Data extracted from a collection
###

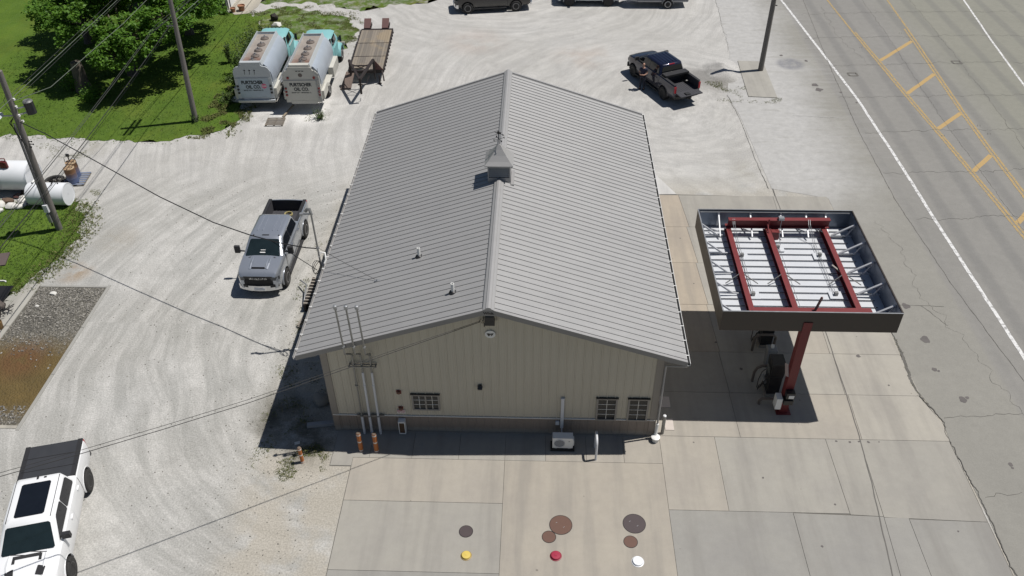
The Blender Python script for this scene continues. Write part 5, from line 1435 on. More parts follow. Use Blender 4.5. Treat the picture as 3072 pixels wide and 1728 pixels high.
    MB().loft([rg(.95, 5.55, 7.45, .85, .08), rg(.98, 5.55, 7.45, 1.55, .08), rg(.92, 5.55, 7.40, 1.70, .1), rg(.86, 5.62, 7.12, 2.34, .14), rg(.92, 5.56, 7.24, 2.38, .16), rg(.86, 5.64, 7.12, 2.47, .2), rg(.5, 5.9, 6.9, 2.52, .1)]).build('cab', M_teal, T, 35)
    glass(T, 'rear_window', [(-.5, 5.585, 1.8), (.5, 5.585, 1.8), (.5, 5.61, 2.25), (-.5, 5.61, 2.25)], M_cglass, .02)
    glass(T, 'windshield', [(.78, 7.36, 1.76), (-.78, 7.36, 1.76), (-.7, 7.15, 2.28), (.7, 7.15, 2.28)], M_cglass, .02)
    for s in (-1, 1):
        q = [(s * .915, 5.9, 1.76), (s * .915, 7.2, 1.76), (s * .868, 6.95, 2.28), (s * .868, 5.9, 2.28)]
        glass(T, 'side_window', q if s > 0 else q[::-1], M_cglass, .012)
        MB().bb(s * .96, s * .99, 6.05, 7.2, .9, 1.62).build('door', M_teal, T)
        mb = MB(); n = 10
        mb.loft([[(s * .62, 7.75 + .68 * math.cos(a), .62 + .66 * math.sin(a)), (s * 1.06, 7.75 + .66 * math.cos(a), .60 + .62 * math.sin(a)), (s * 1.14, 7.75 + .62 * math.cos(a), .55 + .56 * math.sin(a)), (s * 1.12, 7.75 + .58 * math.cos(a), .52 + .54 * math.sin(a)), (s * .62, 7.75 + .58 * math.cos(a), .54 + .56 * math.sin(a))] for a in [PI * j / n for j in range(n + 1)]])
        mb.build('fender', M_teal, T, 40)
        MB().tube([(s * .95, 7.1, 1.65), (s * 1.2, 7.25, 1.75)], .012, 6).bb(s * 1.14, s * 1.28, 7.22, 7.27, 1.55, 2.0).build('mirror', M_black, T)
        MB().lathe([(.11, 8.98), (.11, 9.04), (.05, 9.06)], (s * .72, 0, 1.05), 14, axis='Y').build('headlight', M_lamp, T)
    MB().loft([rg(.66, 7.40, 8.98, .85, .1), rg(.66, 7.40, 8.98, 1.25, .12), rg(.55, 7.40, 8.9, 1.50, .14), rg(.3, 7.4, 8.8, 1.56, .1)]).build('hood', M_teal, T, 40)
    MB().bb(-.55, .55, 8.981, 9.02, .85, 1.3).build('grille', M_chrome, T)
    MB().bb(-1.1, 1.1, 9.05, 9.15, .55, .75).build('front_bumper', M_tkwhite, T)
    MB().tube([(.93, 5.35, .9), (.93, 5.35, 2.55)], .05, 10).build('exhaust_stack', M_dome, T, 40)
    MB().tube([(-.5, 5.9, 2.5), (-.5, 5.85, 2.66)], .03, 8).build('roof_horn', M_teal, T)
    if ver == 1:
        for k in range(5): MB().bb(-.5 + k * .25 - .03, -.5 + k * .25 + .03, 7.02, 7.08, 2.48, 2.53).build('cab_marker_light', M_black, T)
        MB().bb(.90, 1.0, 4.98, 5.3, .9, 2.35).build('air_cleaner', M_black, T)
        MB().bb(.995, 1.005, 6.0, 7.3, 1.62, 1.7).build('door_top', M_white, T)
    return T
tanker('oil delivery truck with turquoise cab and pink sticker, left one next to the bushes', (-16.13, 26.25, 0), .042, 1)
tanker('oil delivery truck with turquoise cab and rear ladder, right one beside the flatbed trailer', (-13.06, 25.98, 0), .036, 2)
# ================================================================ FLATBED GOOSENECK TRAILER
M_rust = plain('rusty_dark_steel', (.028, .021, .020), .7, .2, var=.35, scale=5)
M_ramp = plain('maroon_ramp', (.105, .05, .045), .7, var=.25, scale=4)
t = NT('grey_boards'); v = t.pos(); r_ = t.n('ShaderNodeObjectInfo').outputs['Random']
b1 = t.mix(r_, (.155, .138, .118), (.25, .215, .172)); gr_ = t.noise(t.map(v, (9, .8, 1)), 1, 5, .7)
b1 = t.mix(t.math('MULTIPLY', t.step(gr_, .5, .75), .5), b1, (.15, .13, .11))
b1 = t.mix(t.math('MULTIPLY', t.step(t.noise(v, .55, 3), .48, .62), .6), b1, (.30, .235, .15))
M_board = t.fin(b1, .9)
ft = thing('flatbed_trailer', 'old flatbed trailer with grey plank deck, maroon ramps and black gooseneck', 'trailer', (-9.92, 30.3, 0), .052)
W2 = 1.14; LT = 6.6
nb = 13
for k in range(nb):
    x0 = -W2 + .06 + (2 * W2 - .12) * k / nb; x1 = x0 + (2 * W2 - .12) / nb - .012
    for (ya, yb) in ((.25 if k < 5 else 0, 2.05), (2.08, 4.28), (4.31, LT)):
        MB().bb(x0, x1, ya + random.uniform(0, .03), yb, .84, .90 + random.uniform(-.006, .006)).build('plank', M_board, ft)
for y in (2.065, 4.295): MB().bb(-W2 + .05, W2 - .05, y - .02, y + .02, .905, .918).build('cross_strap', M_rust, ft)
for s in (-1, 1):
    MB().bb(s * (W2 - .05), s * (W2 + .03), -.02, LT + .1, .72, .91).build('side_beam', M_rust, ft)
    mb = MB()
    for k in range(12): mb.bb(s * (W2 + .031), s * (W2 + .09), .2 + k * .55, .28 + k * .55, .76, .86)
    mb.build('stake_pockets', M_rust, ft)
MB().bb(-W2, W2, LT, LT + .35, .70, .87).build('rear_frame', M_rust, ft)
MB().bb(-W2, W2, -.12, -.03, .70, .88).build('front_frame', M_rust, ft)
for xx in (-.75, .55):
    MB().loft([[(xx - .22, LT + .25, .88), (xx + .28, LT + .25, .88), (xx + .28, LT + .25, .96), (xx - .22, LT + .25, .96)], [(xx - .22, LT + 1.05, 1.28), (xx + .28, LT + 1.05, 1.28), (xx + .28, LT + 1.05, 1.36), (xx - .22, LT + 1.05, 1.36)]]).build('ramp', M_ramp, ft)
    MB().bb(xx + .281, xx + .32, LT + .3, LT + 1.0, .9, 1.1).build('ramp_flange', M_rust, ft)
wm = wheel_meshes(.38, .22, M_rust, 6, .55)
for s in (-1, 1):
    for y in (2.6, 3.5): add_wheel(ft, s * .85, y, .38, wm)
# gooseneck: uprights, converging arms, coupler leg
for x, y in ((-1.0, -.25), (.55, -.2)):
    MB().beam((x, y, .72), (x + .02, y - .05, 1.72), .14, .14).beam((x, y - .02, .30), (x, y, .85), .07, .07).build('upright', M_rust, ft)
    MB().beam((x, y - .1, 1.68), (.02, -3.05, 1.62), .13, .16).build('gooseneck_arm', M_rust, ft)
MB().loft([[(.55, -.14, 1.70), (1.12, -.05, .90), (.60, -.05, .90)], [(.55, -.17, 1.70), (1.12, -.08, .90), (.60, -.08, .90)]]).build('gusset', M_ramp, ft)
MB().beam((-.7, -.95, 1.6), (.42, -.95, 1.6), .07, .07).beam((-.8, -.7, 1.6), (.30, -1.6, 1.6), .04, .04).beam((.4, -.7, 1.6), (-.45, -1.6, 1.6), .04, .04).beam((-.42, -1.75, 1.6), (.25, -1.75, 1.6), .05, .05).build('cross_brace', M_rust, ft)
MB().beam((.02, -2.98, 1.7), (.0, -2.98, .62), .12, .12).beam((-.14, -2.98, 1.25), (.16, -2.98, 1.25), .08, .06).tube([(.1, -2.9, 1.2), (.35, -2.7, 1.15), (.5, -2.2, 1.5)], .02, 6).build('coupler_leg', M_rust, ft)
MB().beam((.85, -.3, .6), (.85, -.3, 0.02), .08, .08).bb(.75, .95, -.4, -.2, .01, .04).build('jack_leg', M_rust, ft)
MB().beam((1.05, -.1, .85), (1.18, -.6, .35), .09, .05).build('hanging_bracket', M_rust, ft)
MB().bb(-.95, .9, -.11, .24, .68, .74).build('front_shelf', M_rust, ft)
pl = thing('steel_plate', 'rusty brown steel plate leaning at the front of the flatbed trailer', 'metal plate')
MB().loft([[(-11.55, 29.1, .02), (-10.85, 29.15, .02), (-10.85, 29.15, .06), (-11.55, 29.1, .06)], [(-11.25, 30.2, .75), (-10.7, 30.2, .75), (-10.7, 30.2, .79), (-11.25, 30.2, .79)]]).build('plate', plain('brown_plate', (.16, .12, .10), .8, var=.3), pl)
# pallet and board behind the tankers
pa = thing('grey_pallet', 'weathered grey pallet lying behind the left oil truck', 'pallet', (-14.7, 24.55, 0), .05)
for k in range(6): MB().bb(-.55, .55, -.45 + k * .17, -.35 + k * .17, .09, .115).build('plank', M_board, pa)
for x in (-.5, 0, .5): MB().bb(x - .04, x + .04, -.45, .5, .01, .089).build('bearer', M_wood, pa)
o = thing('loose_board', 'pale board lying between the two oil trucks', 'board'); MB().beam((-14.35, 25.1, .14), (-14.05, 26.7, .14), .12, .04).build('board', M_board, o)
# ================================================================ PERSON
M_skin = plain('skin', (.42, .24, .17), .55, var=.08)
M_shirt = plain('navy_shirt', (.014, .016, .040), .8, var=.15)
M_jeans = plain('dark_jeans', (.022, .026, .042), .85, var=.2)
M_shoe = plain('dark_shoes', (.015, .013, .012), .6)
def skin_mesh(name, verts, edges, radii, mat, root=0, sub=2):
    me = bpy.data.meshes.new(name); me.from_pydata(verts, edges, [])
    o = bpy.data.objects.new(name, me); COL.objects.link(o)
    md = o.modifiers.new('skin', 'SKIN'); md.use_smooth_shade = True
    for i, r in enumerate(radii):
        sv = me.skin_vertices[0].data[i]; sv.radius = r if isinstance(r, tuple) else (r, r); sv.use_root = (i == root)
    if sub:
        s2 = o.modifiers.new('sub', 'SUBSURF'); s2.levels = sub; s2.render_levels = sub
    dg = bpy.context.evaluated_depsgraph_get()
    m2 = bpy.data.meshes.new_from_object(o.evaluated_get(dg)); bpy.data.objects.remove(o)
    m2.materials.clear(); m2.materials.append(mat)
    m2.polygons.foreach_set('use_smooth', [True] * len(m2.polygons))
    return m2
pr_ = thing('person', 'bald man in dark shirt and jeans standing beside the dark pickup with hands together', 'person', (8.22, 29.55, 0), 2.75)
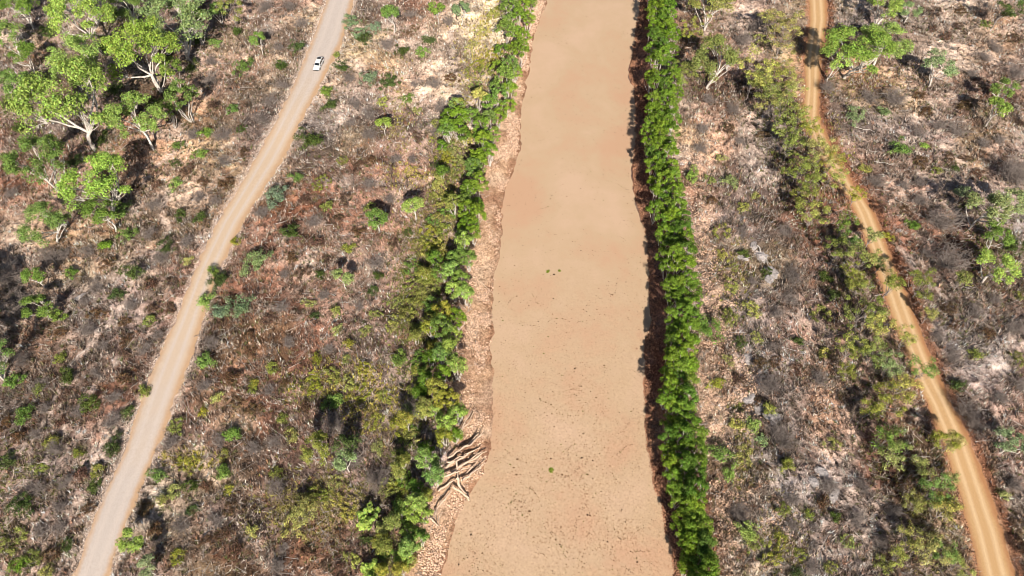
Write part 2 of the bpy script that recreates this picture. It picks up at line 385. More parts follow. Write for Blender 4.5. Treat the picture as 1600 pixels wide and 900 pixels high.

###

Find every line above that contains the word "parts", and return each one.

The Blender Python script for this scene continues. Write part 5, from line 1435 on. More parts follow. Use Blender 4.5. Treat the picture as 3072 pixels wide and 1728 pixels high.
Write part 2 of the bpy script that recreates this picture. It picks up at line 385. More parts follow. Write for Blender 4.5. Treat the picture as 1600 pixels wide and 900 pixels high.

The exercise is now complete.